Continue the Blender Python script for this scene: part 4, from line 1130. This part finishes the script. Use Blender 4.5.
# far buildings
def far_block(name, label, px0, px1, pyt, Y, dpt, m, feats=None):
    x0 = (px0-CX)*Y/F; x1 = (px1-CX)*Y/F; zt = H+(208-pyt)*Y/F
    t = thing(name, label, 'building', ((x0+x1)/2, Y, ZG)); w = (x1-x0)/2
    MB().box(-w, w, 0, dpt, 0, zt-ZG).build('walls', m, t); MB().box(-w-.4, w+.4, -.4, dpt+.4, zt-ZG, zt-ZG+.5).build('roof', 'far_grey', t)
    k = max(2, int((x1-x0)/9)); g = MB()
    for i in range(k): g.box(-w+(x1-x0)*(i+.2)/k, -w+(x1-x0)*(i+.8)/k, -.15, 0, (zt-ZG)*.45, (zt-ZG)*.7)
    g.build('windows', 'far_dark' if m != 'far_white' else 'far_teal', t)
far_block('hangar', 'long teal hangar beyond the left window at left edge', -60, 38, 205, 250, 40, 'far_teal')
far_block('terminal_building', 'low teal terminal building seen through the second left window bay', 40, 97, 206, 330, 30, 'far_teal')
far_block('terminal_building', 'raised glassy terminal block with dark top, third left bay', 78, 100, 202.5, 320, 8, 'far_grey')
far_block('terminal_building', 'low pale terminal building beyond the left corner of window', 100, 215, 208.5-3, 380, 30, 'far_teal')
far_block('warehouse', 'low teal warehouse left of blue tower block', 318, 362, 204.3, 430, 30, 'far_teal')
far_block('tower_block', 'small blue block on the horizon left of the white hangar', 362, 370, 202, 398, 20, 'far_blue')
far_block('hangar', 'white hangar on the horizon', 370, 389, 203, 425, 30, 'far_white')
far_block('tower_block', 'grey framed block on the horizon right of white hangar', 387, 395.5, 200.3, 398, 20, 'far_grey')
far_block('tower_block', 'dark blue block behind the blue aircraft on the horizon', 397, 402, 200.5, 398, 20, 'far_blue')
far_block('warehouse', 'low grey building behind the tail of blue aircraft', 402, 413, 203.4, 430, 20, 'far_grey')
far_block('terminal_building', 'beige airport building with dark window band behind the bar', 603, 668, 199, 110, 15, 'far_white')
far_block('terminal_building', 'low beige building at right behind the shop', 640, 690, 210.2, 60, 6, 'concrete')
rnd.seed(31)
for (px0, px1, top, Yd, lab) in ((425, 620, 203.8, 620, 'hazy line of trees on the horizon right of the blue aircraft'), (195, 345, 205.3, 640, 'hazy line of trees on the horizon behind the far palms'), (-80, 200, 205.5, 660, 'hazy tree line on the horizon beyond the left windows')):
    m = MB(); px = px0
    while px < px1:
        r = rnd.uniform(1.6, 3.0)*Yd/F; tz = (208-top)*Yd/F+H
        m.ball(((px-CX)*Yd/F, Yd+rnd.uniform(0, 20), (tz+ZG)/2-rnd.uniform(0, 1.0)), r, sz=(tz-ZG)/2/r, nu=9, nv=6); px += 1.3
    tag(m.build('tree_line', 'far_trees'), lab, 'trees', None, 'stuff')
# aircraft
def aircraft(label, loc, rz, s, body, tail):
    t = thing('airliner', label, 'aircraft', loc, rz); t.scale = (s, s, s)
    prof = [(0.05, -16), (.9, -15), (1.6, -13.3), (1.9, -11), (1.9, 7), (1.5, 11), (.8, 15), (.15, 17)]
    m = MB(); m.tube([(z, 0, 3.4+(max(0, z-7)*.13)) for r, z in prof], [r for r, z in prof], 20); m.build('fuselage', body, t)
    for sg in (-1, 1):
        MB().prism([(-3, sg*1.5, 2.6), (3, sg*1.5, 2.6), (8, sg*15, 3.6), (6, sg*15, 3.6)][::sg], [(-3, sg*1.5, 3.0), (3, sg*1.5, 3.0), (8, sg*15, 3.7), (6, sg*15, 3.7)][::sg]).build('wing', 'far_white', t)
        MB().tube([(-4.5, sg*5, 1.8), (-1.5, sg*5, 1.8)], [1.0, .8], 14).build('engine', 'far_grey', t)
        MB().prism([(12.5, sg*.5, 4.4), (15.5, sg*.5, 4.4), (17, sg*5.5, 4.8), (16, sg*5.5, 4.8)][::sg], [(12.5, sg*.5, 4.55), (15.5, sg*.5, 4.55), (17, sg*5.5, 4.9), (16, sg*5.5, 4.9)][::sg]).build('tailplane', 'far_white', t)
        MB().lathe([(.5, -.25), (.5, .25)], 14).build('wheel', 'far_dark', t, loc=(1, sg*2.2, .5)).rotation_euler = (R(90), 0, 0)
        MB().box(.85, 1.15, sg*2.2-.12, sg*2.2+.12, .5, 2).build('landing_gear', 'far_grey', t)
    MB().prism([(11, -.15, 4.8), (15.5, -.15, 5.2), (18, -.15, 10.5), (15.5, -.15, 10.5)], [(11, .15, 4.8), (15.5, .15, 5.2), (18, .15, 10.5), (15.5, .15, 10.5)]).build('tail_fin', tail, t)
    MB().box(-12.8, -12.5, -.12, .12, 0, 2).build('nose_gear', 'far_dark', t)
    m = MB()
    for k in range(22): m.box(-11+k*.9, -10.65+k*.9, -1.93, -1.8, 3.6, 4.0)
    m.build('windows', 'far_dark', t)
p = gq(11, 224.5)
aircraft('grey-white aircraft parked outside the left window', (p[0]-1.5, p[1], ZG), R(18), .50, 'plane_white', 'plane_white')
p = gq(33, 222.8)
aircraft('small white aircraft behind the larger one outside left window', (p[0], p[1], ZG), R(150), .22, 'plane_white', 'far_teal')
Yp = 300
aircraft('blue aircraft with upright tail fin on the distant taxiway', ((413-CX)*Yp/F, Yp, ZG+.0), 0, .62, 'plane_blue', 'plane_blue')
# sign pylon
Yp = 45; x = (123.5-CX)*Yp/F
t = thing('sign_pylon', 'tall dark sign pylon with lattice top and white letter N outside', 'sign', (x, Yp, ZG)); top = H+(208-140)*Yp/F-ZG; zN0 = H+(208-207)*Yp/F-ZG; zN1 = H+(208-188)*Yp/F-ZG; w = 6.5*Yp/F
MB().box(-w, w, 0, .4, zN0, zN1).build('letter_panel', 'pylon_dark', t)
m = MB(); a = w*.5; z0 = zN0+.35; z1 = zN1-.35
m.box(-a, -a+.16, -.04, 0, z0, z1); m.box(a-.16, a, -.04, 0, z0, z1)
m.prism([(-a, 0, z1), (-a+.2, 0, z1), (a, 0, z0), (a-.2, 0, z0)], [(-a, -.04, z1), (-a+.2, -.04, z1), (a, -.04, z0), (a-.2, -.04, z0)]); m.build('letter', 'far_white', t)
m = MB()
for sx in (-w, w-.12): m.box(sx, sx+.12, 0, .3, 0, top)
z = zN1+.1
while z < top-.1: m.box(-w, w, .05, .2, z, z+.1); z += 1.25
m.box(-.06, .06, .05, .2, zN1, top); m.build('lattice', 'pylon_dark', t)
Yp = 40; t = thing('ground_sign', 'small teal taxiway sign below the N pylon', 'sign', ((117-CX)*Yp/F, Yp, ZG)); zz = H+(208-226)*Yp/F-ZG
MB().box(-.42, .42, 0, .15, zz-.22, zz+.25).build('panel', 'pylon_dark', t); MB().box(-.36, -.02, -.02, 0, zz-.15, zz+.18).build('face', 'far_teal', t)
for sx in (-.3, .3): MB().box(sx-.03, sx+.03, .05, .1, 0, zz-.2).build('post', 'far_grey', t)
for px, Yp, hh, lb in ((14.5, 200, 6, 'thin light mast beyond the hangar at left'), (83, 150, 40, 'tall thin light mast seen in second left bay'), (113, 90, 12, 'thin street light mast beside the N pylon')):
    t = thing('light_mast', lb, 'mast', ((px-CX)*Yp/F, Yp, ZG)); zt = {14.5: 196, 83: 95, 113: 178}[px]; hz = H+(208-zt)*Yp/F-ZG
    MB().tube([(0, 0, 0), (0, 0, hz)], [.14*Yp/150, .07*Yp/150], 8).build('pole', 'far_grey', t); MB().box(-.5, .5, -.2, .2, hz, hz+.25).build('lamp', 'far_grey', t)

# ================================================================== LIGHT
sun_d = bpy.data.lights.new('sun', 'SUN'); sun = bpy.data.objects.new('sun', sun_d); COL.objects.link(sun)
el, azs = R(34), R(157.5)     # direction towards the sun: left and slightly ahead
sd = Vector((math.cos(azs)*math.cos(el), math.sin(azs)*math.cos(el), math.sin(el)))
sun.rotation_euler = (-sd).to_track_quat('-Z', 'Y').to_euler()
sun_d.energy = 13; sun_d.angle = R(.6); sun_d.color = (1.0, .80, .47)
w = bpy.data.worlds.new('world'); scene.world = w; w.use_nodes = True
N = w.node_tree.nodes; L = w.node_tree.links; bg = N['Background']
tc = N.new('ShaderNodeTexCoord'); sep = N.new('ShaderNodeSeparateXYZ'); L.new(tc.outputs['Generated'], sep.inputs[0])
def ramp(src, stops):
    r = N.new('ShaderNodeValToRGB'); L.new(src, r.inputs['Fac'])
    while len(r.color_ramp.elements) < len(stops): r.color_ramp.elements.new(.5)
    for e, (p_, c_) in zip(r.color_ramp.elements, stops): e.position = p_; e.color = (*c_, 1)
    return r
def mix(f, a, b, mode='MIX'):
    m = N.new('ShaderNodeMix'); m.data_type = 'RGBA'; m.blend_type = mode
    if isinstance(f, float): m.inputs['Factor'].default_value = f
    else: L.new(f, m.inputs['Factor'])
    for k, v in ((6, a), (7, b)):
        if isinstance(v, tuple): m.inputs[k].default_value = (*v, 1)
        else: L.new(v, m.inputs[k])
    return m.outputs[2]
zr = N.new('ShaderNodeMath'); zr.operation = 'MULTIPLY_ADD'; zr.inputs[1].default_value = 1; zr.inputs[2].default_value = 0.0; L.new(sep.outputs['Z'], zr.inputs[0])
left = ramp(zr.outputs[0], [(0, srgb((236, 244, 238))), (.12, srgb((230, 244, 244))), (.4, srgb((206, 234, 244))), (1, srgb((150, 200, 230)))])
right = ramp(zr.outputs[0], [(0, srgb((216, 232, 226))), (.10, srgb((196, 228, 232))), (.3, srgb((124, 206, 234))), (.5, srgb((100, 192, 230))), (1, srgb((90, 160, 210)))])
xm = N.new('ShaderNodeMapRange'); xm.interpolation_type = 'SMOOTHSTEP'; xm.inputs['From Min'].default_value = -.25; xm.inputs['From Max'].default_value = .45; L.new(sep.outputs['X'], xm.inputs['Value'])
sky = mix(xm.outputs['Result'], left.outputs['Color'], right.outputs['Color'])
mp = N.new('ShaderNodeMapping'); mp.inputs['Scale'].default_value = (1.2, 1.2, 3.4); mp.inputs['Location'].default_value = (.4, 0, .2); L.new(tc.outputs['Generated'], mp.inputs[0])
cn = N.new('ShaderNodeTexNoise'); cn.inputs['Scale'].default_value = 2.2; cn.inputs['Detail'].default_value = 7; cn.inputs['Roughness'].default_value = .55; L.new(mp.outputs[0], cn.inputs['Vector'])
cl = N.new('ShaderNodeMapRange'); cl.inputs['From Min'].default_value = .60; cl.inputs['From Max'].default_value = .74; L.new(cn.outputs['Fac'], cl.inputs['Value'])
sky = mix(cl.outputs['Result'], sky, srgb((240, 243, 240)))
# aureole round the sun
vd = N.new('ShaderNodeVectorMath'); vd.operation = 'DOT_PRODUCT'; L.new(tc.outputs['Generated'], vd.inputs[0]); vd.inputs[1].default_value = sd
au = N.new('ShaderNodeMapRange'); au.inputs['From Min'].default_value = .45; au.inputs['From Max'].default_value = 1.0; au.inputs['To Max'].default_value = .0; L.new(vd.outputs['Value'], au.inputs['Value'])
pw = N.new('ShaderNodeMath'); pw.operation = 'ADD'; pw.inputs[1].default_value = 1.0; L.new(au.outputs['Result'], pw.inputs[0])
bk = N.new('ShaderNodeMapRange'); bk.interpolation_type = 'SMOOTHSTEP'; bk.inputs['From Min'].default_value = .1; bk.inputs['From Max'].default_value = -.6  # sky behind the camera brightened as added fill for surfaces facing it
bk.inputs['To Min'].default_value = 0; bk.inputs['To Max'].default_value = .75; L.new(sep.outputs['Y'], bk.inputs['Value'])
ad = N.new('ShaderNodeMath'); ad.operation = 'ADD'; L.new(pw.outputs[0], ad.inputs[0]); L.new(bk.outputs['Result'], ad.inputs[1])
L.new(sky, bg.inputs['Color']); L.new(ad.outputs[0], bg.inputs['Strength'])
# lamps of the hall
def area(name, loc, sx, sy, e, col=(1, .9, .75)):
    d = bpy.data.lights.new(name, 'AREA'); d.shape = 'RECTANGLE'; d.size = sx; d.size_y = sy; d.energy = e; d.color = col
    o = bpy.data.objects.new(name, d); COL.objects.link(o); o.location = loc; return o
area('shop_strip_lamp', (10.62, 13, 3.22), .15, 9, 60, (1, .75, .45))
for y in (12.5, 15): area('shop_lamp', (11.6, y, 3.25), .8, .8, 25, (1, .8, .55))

### TASK INSTRUCTIONS
Of the lines above, copy each that contains "scene".

### RESULT OF THIS EXERCISE
Continue the Blender Python script for this scene: part 4, from line 1130. This part finishes the script. Use Blender 4.5.
w = bpy.data.worlds.new('world'); scene.world = w; w.use_nodes = True